Data lines =
============================================================

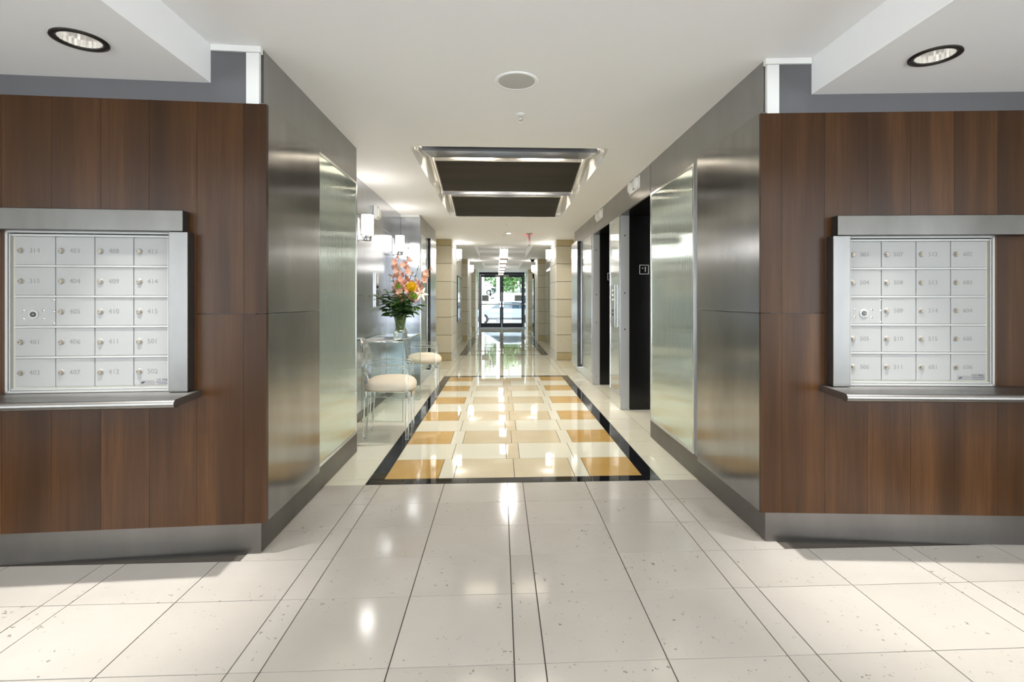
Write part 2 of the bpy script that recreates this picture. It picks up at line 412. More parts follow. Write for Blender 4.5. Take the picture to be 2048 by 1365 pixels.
# far stepped coffers
for x0, x1, ya, yb in holes[1:]:
    cb = MB(); h = .22
    cb.box(x0 - .03, x0, ya, yb, cz1, cz0 + h); cb.box(x1, x1 + .03, ya, yb, cz1, cz0 + h); cb.box(x0, x1, yb, yb + .03, cz1, cz0 + h); cb.box(x0, x1, ya - .03, ya, cz1, cz0 + h); cb.box(x0 - .03, x1 + .03, ya - .03, yb + .03, cz0 + h, cz0 + h + .03)
    cb.box(x0 + .002, x1 - .002, yb - .5, yb - .002, cz0 + .06, cz0 + h); cb.box(x0 + .002, x1 - .002, yb - 1.0, yb - .5, cz0 + .13, cz0 + h)
    cb.build('coffer_box', M['ceiling'], ceil)
# soffits with recessed downlights (square patch with a round hole)
def soffit(side, xa, xb, wallfn, can):
    mb = MB(); r = .098; q = .16; n = 32; z = 2.472
    cx, cy = can
    mb.box(xa, xb, -5.2, cy - q, z, CEIL); 
    mb.prism([(xa, cy + q), (xb, cy + q), (xb, wallfn(xb)), (xa, wallfn(xa))], z, CEIL)
    mb.box(xa, cx - q, cy - q, cy + q, z, CEIL); mb.box(cx + q, xb, cy - q, cy + q, z, CEIL)
    inn = []; out = []
    for i in range(n):
        t = 2 * math.pi * i / n; c_, s_ = math.cos(t), math.sin(t); m_ = q / max(abs(c_), abs(s_))
        inn.append((cx + r * c_, cy + r * s_, z)); out.append((cx + m_ * c_, cy + m_ * s_, z))
    mb.add(inn + out, [(i, i + n, (i + 1) % n + n, (i + 1) % n) for i in range(n)])
    return mb.build('trim_' + side, M['ceiling'])
DL = (-.99845, -.0557); NL = (.0557, -.99845); PL = (-1.257, 2.761)
DR = (.99692, -.0784); NR = (-.0784, -.99692); PR = (1.466, 2.772)
fL = lambda x: PL[1] + (x - PL[0]) * DL[1] / DL[0]
fR = lambda x: PR[1] + (x - PR[0]) * DR[1] / DR[0]
s1 = soffit('1', -5, -1.510, fL, CANS[0]); tag(s1, 'dropped white soffit over the mailboxes before the flower niche', 'soffit', kind='structure')
s2 = soffit('2', 1.718, 5, fR, CANS[1]); tag(s2, 'dropped white soffit over the mailboxes before the elevators', 'soffit', kind='structure')
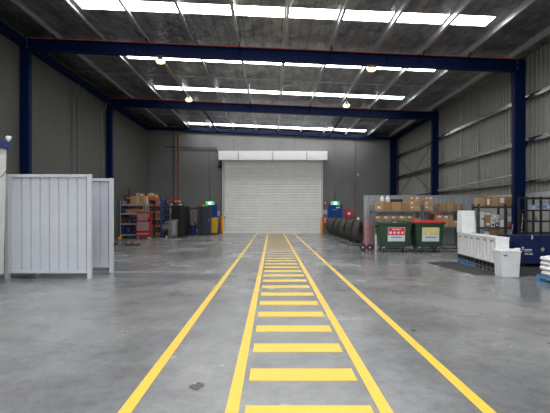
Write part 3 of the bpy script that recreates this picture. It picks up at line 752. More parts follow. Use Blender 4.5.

============================================================

The task =
Using the records above, list each line that includes "part".

Exercise answer =
Write part 2 of the bpy script that recreates this picture. It picks up at line 412. More parts follow. Write for Blender 4.5. Take the picture to be 2048 by 1365 pixels.
Write part 3 of the bpy script that recreates this picture. It picks up at line 752. More parts follow. Use Blender 4.5.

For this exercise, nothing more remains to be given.